分かりやすい言葉で言うならば、号や字(あざな)にあたるものとなります。
院殿号・院号の次に付くか、院殿号・院号がない場合は一番上にくる号となります。
近年では、故人の人となりを表す部分とされていて、場所や地域名故人の生前の趣味や性格、場所や地域名などの特徴を表す漢字を道号でつけられる傾向もあります。
道号は、水子・幼児・未成年者にはつけません。
また、浄土真宗の場合は道号はありません。
◇位号
位号とは戒名の下に付けられている「居士」や「大姉」という文字のことです。
戒名全体の一番下につく号で、仏教徒での位(ランク)を表し、性別や年齢などで名称が分けられています。
男性は侍を表す「士」という字が付き、女性は姉・女性を表す「女」という字が付きます。
基本的には「信士(しんじ)」「信女(しんにょ)」を授かることが一般的な位号とされています。
●成人男子
大居士・居士・清信士・信士など
●成人女子
清大姉・大姉・清信女・信女など
●子供(15歳くらいまで)
童子・大童子・童女・大童女など
●子供(4、5歳以下)
幼児・嬰児・幼女・嬰女など
戒名の付け方
お寺によって違いますが、戒名は菩提寺のご住職に授けられるのが一般的とされています。
特に菩提寺をお持ちでない場合は、葬儀に来て下さったご住職に依頼することも出来ます。
戒名は、寺院に対する功績やお布施の金額、社会的貢献度など、生前の故人の人となりなどを反映して授けられるものです。

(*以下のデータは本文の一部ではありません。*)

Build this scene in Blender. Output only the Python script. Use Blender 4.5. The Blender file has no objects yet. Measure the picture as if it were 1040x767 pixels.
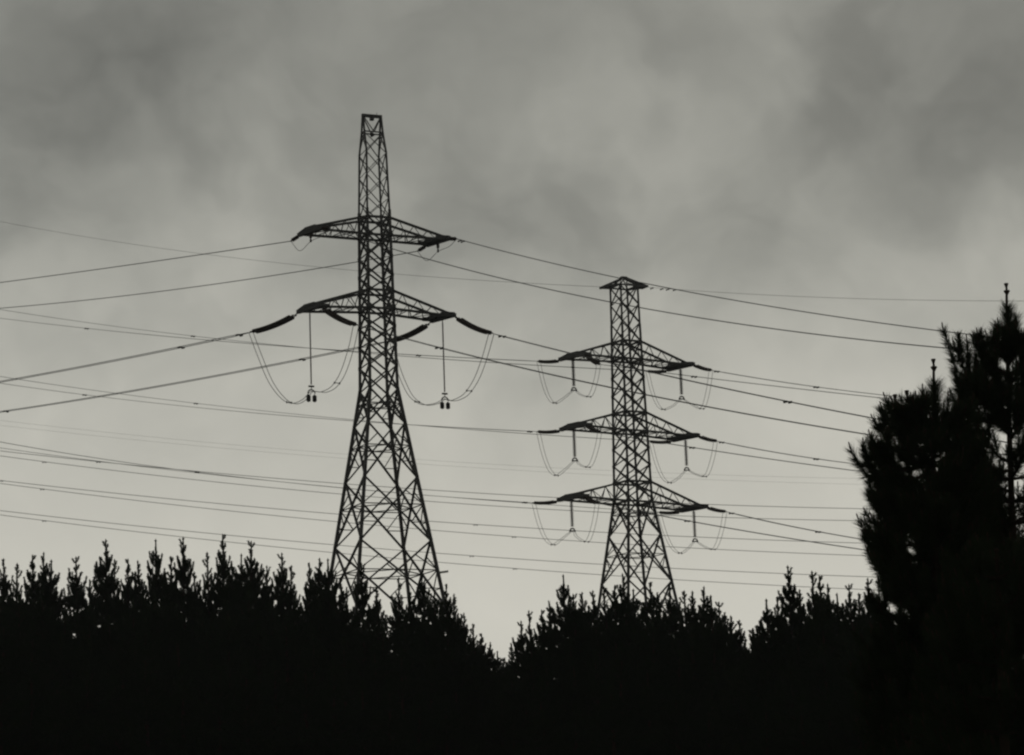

一般的には、ご住職が故人の性格や人柄、趣味や職業などの生前の話を伺ったうえで、故人の人柄に合った文字を用いて付けてもらいます。
そのため、ある程度の希望は反映されますが、自分の好きなようには付けることは出来ません。
また、宗派によっても付け方が決まっています。
戒名をご住職につけてもらうには、お布施(戒名料)をお渡ししなくてはいけません。
戒名料は、院殿号や院号が入っている戒名など、位が高い戒名ほどお布施の相場は高額となる傾向にあります。
また、宗派や地域によっても戒名料の相場は異なります。
とはいえ、お布施とはそもそも感謝の気持ちをお包みしてお渡しするものなので、相場を調べたうえで、自分たちにとって無理のない範囲でお渡しするのが良いでしょう。
相場が分からなくて不安な場合は、菩提寺に確認したり、石材店に相談してみましょう。
戒名がいらない場合は付けなくてもいいの?
結論として、戒名は必ず付けなくてはいけないものではありません。
お墓参りに行くと、お墓の墓石の側面や墓誌に、ご先祖様のお名前が戒名で彫られているのを見かけることが多いかと思います。
以前は、亡くなった後は戒名を付けてもらうことの方が多かったため、墓所に刻まれる名前も戒名の場合の方が多く見られました。
故人を連想できる良い戒名をもらうことが出来た、と仰るご遺族もたくさんいます。
ですが、近年は、仏教によるお葬式や仏の世界に入るための名前である戒名をもらうということに疑問を感じている方が多いようです。
また、戒名を授かることによる費用に抵抗のある場合もあるようです。
戒名を付けてもらうには戒名料がかかり、家族にとっては経済的な負担となるため、生前から戒名は要らないと考えている方が増えています。
近年の社会の変化に伴って、戒名を付けるかどうかは、自分たちで選択できる時代となっているということです。
ただし、宗教・宗派や、地域によってそれぞれのやり方があるので、事前に確認しておく必要があります。
関連記事 お墓の戒名彫刻について
おわりに
戒名は、死後の仏の世界における故人の名前として、以前は付けてもらうことが一般的と考えられていました。
ですが、近年の葬儀やお墓の在り方などの考え方の変化に伴って、戒名についても自分たちで選択できる時代となっています。
宗教・宗派や地域によってさまざまなやり方があるので、家族と相談して、自分たちに合った選択をするようにしましょう。
また戒名を付けてもらう場合は、故人の人柄が反映された戒名を付けてもらえば、位などはそこまで気にしなくて良いかと思います。
故人のために戒名を付けてもらうという行為自体が、故人への感謝の気持ちや供養の表れとなります。